Nel 1972 Oscar Luigi Scalfaro, ministro della Pubblica Istruzione nel governo Andreotti-Malagodi, ne propose un compiuto ritorno alle medie, ma senza successo; anzi, sei anni dopo, nell’ambito di una più vasta riforma di quest’ordine di studi, la materia fu cacciata a furor di popolo, con immaginabili conseguenze sulla preparazione di chi, finita la scuola dell’obbligo, si sarebbe iscritto al liceo o all’istituto magistrale.

Chi scrive ricorda la sua esperienza come supplente nell’anno scolastico 1978-79 nella quarta ginnasio di un prestigioso liceo fiorentino. Insegnare simultaneamente la morfologia latina e greca costituì per certi aspetti un’esperienza interessante, in quanto consentiva di cogliere le analogie fra le due lingue indoeuropee. Ma lo sforzo mnemonico richiesto agli studenti usciti da una media “delatinizzata” era imponente e senz’altro la riforma del 1978, ancor più di quella del 1962, ha contribuito ad abbassare il livello di preparazione nei maturati del classico, perché non si può imparare nell’arco di cinque anni quello che prima si apprendeva in sette e un tempo addirittura in otto.

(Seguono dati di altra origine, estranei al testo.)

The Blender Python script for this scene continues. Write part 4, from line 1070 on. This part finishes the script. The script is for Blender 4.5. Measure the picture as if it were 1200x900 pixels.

Vero è pure che le lamentele sulla scarsa efficacia dell’insegnamento del latino nella nostra scuola risalgono addirittura alla fine dell’Ottocento, quando il ministro della Pubblica Istruzione Ferdinando Martini istituì una commissione sul tema: “Indipendentemente dall’attuale ordinamento degli studi classici, quali possono essere le cagioni principali dello scarso profitto del latino nei ginnasi e nei Licei? E quali i rimedi?” (e incaricato della stesura della relazione fu Giovanni Pascoli, che addossò la colpa alla preponderanza sulla lettura dei testi della grammatica, della linguistica, della metrica, preponderanza che finiva per disamorare il discente). Ma, salvo rare e luminose eccezioni, i livelli di apprendimento nei licei classici e soprattutto scientifici, dove spesso i classici si leggono con la traduzione a fronte, dopo il 1962 e soprattutto il 1978 sono decisamente calati.
Detto questo, è lecito comunque un interrogativo. Se, putacaso, la commissione ministeriale avesse davvero reintrodotto l’insegnamento del latino come era previsto nella riforma del 1962, si sarebbero potuti reperire i docenti in grado di insegnarlo? Quando fu istituita la scuola media unica, i professori e le professoresse di Lettere avevano tutti studiato il latino. Gli insegnanti laureatisi nella facoltà di Lettere erano tutti diplomati del liceo classico; chi veniva da Magistero aveva comunque studiato latino almeno per sette anni, tre alle medie, quattro alle Magistrali.
Quanti fra loro avevano in precedenza insegnato nelle scuole di avviamento non ne avevano forse un ricordo molto fresco, ma le basi comunque c’erano. Da quando la riforma Codignola consentì l’accesso a tutte le facoltà universitarie ai diplomati di tutte le scuole secondarie, è diventato possibile insegnare Lettere alle medie anche senza conoscere il rosa-rosae. Per questo, forse, la scelta minimalista di introdurre il latino per un’ora sola e facoltativo non manca di una sua logica. Sempre meglio dei corsi di bengalese istituiti in nome dell’inclusività in una scuola elementare di Mestre.